==== Data shown ====

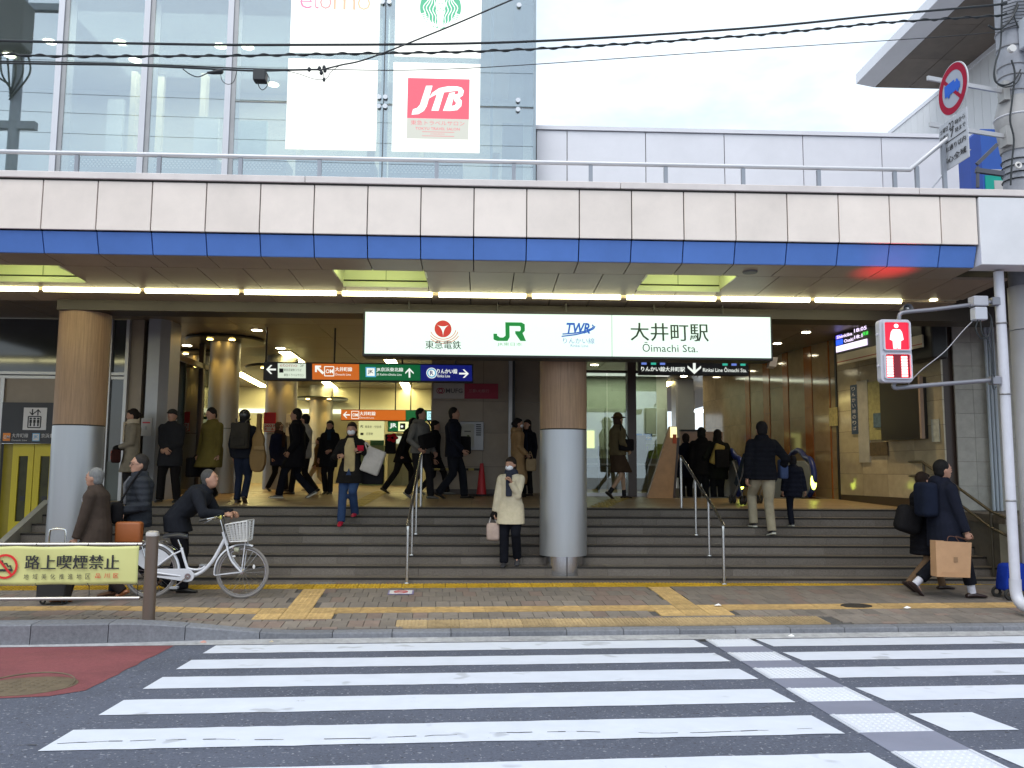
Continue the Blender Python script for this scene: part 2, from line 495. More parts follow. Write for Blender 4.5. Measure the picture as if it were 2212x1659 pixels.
def gplate(v0, v1, m, dots):
    mb = MB()
    c = lambda s, v: RD(matu(v) + s, v, .007)
    mb.prism([c(-.235, v0), c(.23, v0), c(.23, v1), c(-.235, v1)], (0, 0, -.006))
    if dots:
        n = 9; mm = max(3, int((v1 - v0) / .055))
        for i in range(n):
            for j in range(mm):
                v = v0 + (j + .5) / mm * (v1 - v0); s = -.17 + .34 * i / (n - 1)
                if v > 3.8: mb.cyl(c(s, v) - V(0, 0, .001), c(s, v) + V(0, 0, .005), .013, .008, 6)
        for s in (-.215, .21):
            mb.bar(c(s, v0 + .01) + V(0, 0, .002), c(s, v1 - .01) + V(0, 0, .002), .018, .008)
    return mb.build('guide_plate', m, road)
for i, tv in enumerate(tops[:-1]):
    bv = tv - .445 if i else 8.10
    gplate(bv, tv, M_MATW, i < 6); gplate(tops[i + 1], bv, M_MATG, False)
M_RED = mat('red_surface', (.21, .055, .062), .85, var=.2, vs=40, bump=.4, bs=150, rnd=0, dirt=.35)
mb = MB(); rr = random.Random(3)
ed = [(-2.53 + rr.uniform(-.012, .012), 8.6 - .15 * i) for i in range(15)] + [(-2.7, 6.32), (-3.1, 6.26), (-9, 6.2), (-40, 6.2), (-40, 8.6)]
mb.poly([RD(u, v, .003) for u, v in ed]); mb.build('red_lane_patch', M_RED, road)
MB().poly([RD(u, v, .003) for u, v in ((6.45, 8.6), (40, 8.6), (40, 6.0), (7.4, 6.0), (6.9, 7.2))]).build('red_lane_patch', M_RED, road)
mb = MB(); mb.prism([RD(-3.04 + .36 * math.cos(R(a)), 6.69 + .36 * math.sin(R(a)), .006) for a in range(0, 360, 10)], (0, 0, -.004))
mb.ring(RD(-3.04, 6.69, .007), (0, -.05, 1), .335, .006, 36, 4)
for i in range(-4, 5):
    for j in range(-4, 5):
        if i * i + j * j < 15: mb.cyl(RD(-3.04 + i * .065, 6.69 + j * .065, .005), RD(-3.04 + i * .065, 6.69 + j * .065, .010), .014, .012, 6)
tag(mb.build('manhole_cover', mat('rusty_iron', (.15, .115, .075), .75, .3, var=.3, vs=12, bump=.2)), 'large round rusty manhole cover in the red road surface', 'manhole cover')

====

**What is being asked:**
Copy the material exactly. Do not include the pictures.

**Task response:**
Continue the Blender Python script for this scene: part 2, from line 495. More parts follow. Write for Blender 4.5. Measure the picture as if it were 2212x1659 pixels.
def gplate(v0, v1, m, dots):
    mb = MB()
    c = lambda s, v: RD(matu(v) + s, v, .007)
    mb.prism([c(-.235, v0), c(.23, v0), c(.23, v1), c(-.235, v1)], (0, 0, -.006))
    if dots:
        n = 9; mm = max(3, int((v1 - v0) / .055))
        for i in range(n):
            for j in range(mm):
                v = v0 + (j + .5) / mm * (v1 - v0); s = -.17 + .34 * i / (n - 1)
                if v > 3.8: mb.cyl(c(s, v) - V(0, 0, .001), c(s, v) + V(0, 0, .005), .013, .008, 6)
        for s in (-.215, .21):
            mb.bar(c(s, v0 + .01) + V(0, 0, .002), c(s, v1 - .01) + V(0, 0, .002), .018, .008)
    return mb.build('guide_plate', m, road)
for i, tv in enumerate(tops[:-1]):
    bv = tv - .445 if i else 8.10
    gplate(bv, tv, M_MATW, i < 6); gplate(tops[i + 1], bv, M_MATG, False)
M_RED = mat('red_surface', (.21, .055, .062), .85, var=.2, vs=40, bump=.4, bs=150, rnd=0, dirt=.35)
mb = MB(); rr = random.Random(3)
ed = [(-2.53 + rr.uniform(-.012, .012), 8.6 - .15 * i) for i in range(15)] + [(-2.7, 6.32), (-3.1, 6.26), (-9, 6.2), (-40, 6.2), (-40, 8.6)]
mb.poly([RD(u, v, .003) for u, v in ed]); mb.build('red_lane_patch', M_RED, road)
MB().poly([RD(u, v, .003) for u, v in ((6.45, 8.6), (40, 8.6), (40, 6.0), (7.4, 6.0), (6.9, 7.2))]).build('red_lane_patch', M_RED, road)
mb = MB(); mb.prism([RD(-3.04 + .36 * math.cos(R(a)), 6.69 + .36 * math.sin(R(a)), .006) for a in range(0, 360, 10)], (0, 0, -.004))
mb.ring(RD(-3.04, 6.69, .007), (0, -.05, 1), .335, .006, 36, 4)
for i in range(-4, 5):
    for j in range(-4, 5):
        if i * i + j * j < 15: mb.cyl(RD(-3.04 + i * .065, 6.69 + j * .065, .005), RD(-3.04 + i * .065, 6.69 + j * .065, .010), .014, .012, 6)
tag(mb.build('manhole_cover', mat('rusty_iron', (.15, .115, .075), .75, .3, var=.3, vs=12, bump=.2)), 'large round rusty manhole cover in the red road surface', 'manhole cover')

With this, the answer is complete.